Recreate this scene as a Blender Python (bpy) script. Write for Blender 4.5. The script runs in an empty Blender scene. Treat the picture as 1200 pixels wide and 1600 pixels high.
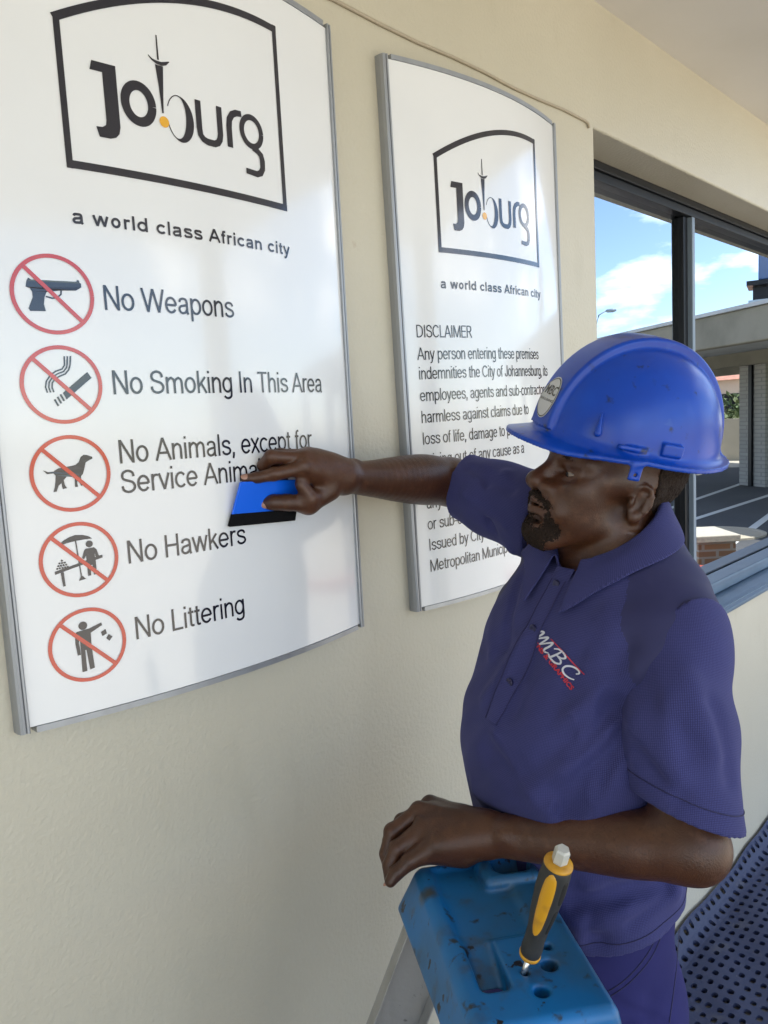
import bpy, bmesh, math, random
import numpy as np
from mathutils import Vector, Matrix
from mathutils.geometry import tessellate_polygon
random.seed(4); np.random.seed(4)
SC = bpy.context.scene
COL = SC.collection
# ------------------------------------------------------------------ camera
FPX = 1197.272                       # focal length in pixels of the 1200 x 1600 frame
CAM = np.array([0.0, -0.95, 1.6872])
RGT = np.array([0.69109775, -0.72085147, -0.05250766])
DWN = np.array([-0.12024268, -0.04303487, -0.99181132])
FWD = np.array([0.71268899, 0.69175224, -0.11641841])
cd = bpy.data.cameras.new('camera'); co = bpy.data.objects.new('camera', cd); COL.objects.link(co)
cd.sensor_fit = 'VERTICAL'; cd.sensor_height = 24.0; cd.lens = FPX / 1600 * 24.0
cd.clip_start = 0.02; cd.clip_end = 3000
m = Matrix.Identity(4)
for i in range(3):
    m[i][0] = RGT[i]; m[i][1] = -DWN[i]; m[i][2] = -FWD[i]; m[i][3] = CAM[i]
co.matrix_world = m
SC.camera = co
# ------------------------------------------------------------------ light
SUN_EL, SUN_DIR = math.radians(68), np.array([0.42, 0.91])     # towards the sun, on the ground plan
SUN_DIR = SUN_DIR / np.linalg.norm(SUN_DIR)
w = bpy.data.worlds.new('World'); SC.world = w; w.use_nodes = True
nt = w.node_tree; nt.nodes.clear()
sky = nt.nodes.new('ShaderNodeTexSky'); sky.sky_type = 'NISHITA'; sky.sun_disc = False
sky.sun_elevation = SUN_EL; sky.sun_rotation = math.atan2(SUN_DIR[0], SUN_DIR[1])
sky.altitude = 1700; sky.air_density = 1.0; sky.dust_density = 1.2; sky.ozone_density = 1.0
tc = nt.nodes.new('ShaderNodeTexCoord')
mp = nt.nodes.new('ShaderNodeMapping'); mp.inputs['Scale'].default_value = (3.2, 3.2, 9.0)
mp.inputs['Location'].default_value = (0.35, 0.2, 0.1)
nz = nt.nodes.new('ShaderNodeTexNoise'); nz.inputs['Scale'].default_value = 1.5; nz.inputs['Detail'].default_value = 7; nz.inputs['Roughness'].default_value = 0.55
cr = nt.nodes.new('ShaderNodeValToRGB'); cr.color_ramp.elements[0].position = 0.5; cr.color_ramp.elements[1].position = 0.66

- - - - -

Take each line containing the string "pixels" and copy it out.

**Result:**
Recreate this scene as a Blender Python (bpy) script. Write for Blender 4.5. The script runs in an empty Blender scene. Treat the picture as 1200 pixels wide and 1600 pixels high.
FPX = 1197.272                       # focal length in pixels of the 1200 x 1600 frame